Ou a ironia está morta ou o Partido Comunista da China tem um senso de humor subversivo. Todo o modelo econômico do país gira em torno de um desrespeito seletivo dos princípios da economia de mercado e da competição justa, inclusive com a discriminação sistemática de empresas estrangeiras. O capitalismo de Estado da China foi tão eficaz em inclinar o campo de jogo internacional a seu favor que tem forçado outros países, inclusive os EUA, a adotarem suas próprias versões de capitalismo de Estado.
Trump foi dos primeiros convertidos ao capitalismo de Estado, embora de uma forma um tanto pessoal e ad hoc. Ele intimidou uma empresa a manter uma fábrica aberta nos EUA, em vez de transferi-la ao México. Usou a política de comércio exterior para punir concorrentes estrangeiros e favorecer empresas americanas.
A pedido da Boeing, o Departamento de Comércio de Trump impôs tarifas paralisadoras à canadense Bombardier. Isso forçou a empresa a vender o controle de um novo jato regional, cuja produção logo saiu do Canadá e foi transferida para o Alabama.
Sob o argumento de que o Exército dos EUA precisava de uma fonte nacional de aço, Trump impôs tarifas sobre as importações do metal — que eram provenientes de aliados militares. Em 2020, ele tentou, sem sucesso, forçar a venda do TikTok para investidores americanos.
Trump, agora, decidiu que a propriedade chinesa do TikTok não é uma ameaça tão grande ao público quanto o Facebook, que suspendeu a conta de Trump depois da invasão do Congresso em 6 de janeiro de 2021.
No início de março, ele se manifestou contra a proibição do TikTok, antes de recuar — o que instantaneamente enfraqueceu o apoio republicano a uma venda ou proibição.
Biden tem adotado uma versão menos pessoal e mais refinada do capitalismo de Estado, com dois objetivos declarados: promover a indústria local e a energia verde, e proteger a segurança nacional restringindo a exportação de tecnologia e conhecimento em áreas delicadas.
Na prática, esses objetivos se tornaram a mesma coisa. Quando todo microchip pode ter aplicações civis e militares e todo banco de dados pode se tornar um canal de influência estrangeira, então até guindastes de carga podem ser considerados alvos justos.
Na semana passada, quando Biden declarou sua oposição à proposta de compra da United States Steel, cuja sede fica em Pittsburgh, pela gigante siderúrgica japonesa Nippon Steel, ele mostrou que sua versão de capitalismo de Estado pode ser tão pessoal, tão política e, em última análise, tão contraproducente quanto a de Trump.
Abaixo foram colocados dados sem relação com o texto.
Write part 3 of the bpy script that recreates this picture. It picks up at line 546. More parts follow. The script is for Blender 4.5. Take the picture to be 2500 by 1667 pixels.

Biden disse que a United States Steel deveria permanecer em mãos americanas. Mas por quê?
Os bolsos recheados da Nippon Steel, seu relacionamento próximo com montadoras japonesas e a experiência na produção de aço fino especial para motores de veículos elétricos fortaleceriam a United States Steel. Um contrapeso japonês-americano às gigantes chinesas poderia ser uma plena expressão da visão de Biden de cooperação entre democracias de mercado.
No entanto, o sindicato United Steelworkers duvidou do compromisso da Nippon Steel com suas usinas sindicalizadas e se opôs ao plano, assim como fizeram senadores dos Estados-pêndulo de Ohio e Pensilvânia e o próprio Trump. Temendo perder eleitores na Pensilvânia, Biden se juntou a eles. Na quarta-feira 27, ele recebeu o apoio do United Steelworkers.
A oposição de Biden torna mais provável que a United States Steel seja comprada a um preço mais baixo pela Cleveland-Cliffs, uma siderúrgica de Ohio, cuja oferta foi superada pela Nippon Steel em 2023. Isso enfraqueceria outra prioridade de Biden, a de impedir a concentração de mercado pelas empresas, uma vez que a entidade combinada teria domínio em alguns mercados.
Isso não é a China, e nem Trump nem Biden podem simplesmente ditar às empresas o desfecho que eles prefeririam. Ainda assim, só a expectativa de que eles tentarão ditar já é suficiente para alterar o comportamento das empresas.
O investimento deixa de ser planificado com a ideia obter o máximo retorno, mas com base na conveniência política. Executivos passam a evitar dizer algo que possa melindrar as pessoas no poder. A linha entre o capitalismo de Estado e o chamado capitalismo de compadres fica nebulosa quando as empresas passam a tentar superar seus concorrentes nos corredores do poder, em vez de no mercado.
Tendo perdido a disputa nas salas de diretoria, a Cleveland-Cliffs se propôs a derrubar a oferta da Nippon Steel trabalhando com sindicatos e políticos. Também trouxe Ron Bloom para seu conselho de administração. Bloom já havia trabalhado para a United Steelworkers e o governo Obama.
Pressupõe-se que qualquer comprador do TikTok precisaria ser um nome aceitável para um futuro governo Trump. Portanto, não é nenhuma surpresa que Steven Mnuchin, ex-secretário do Tesouro de Trump, tenha dito na semana passada que estava organizando uma oferta.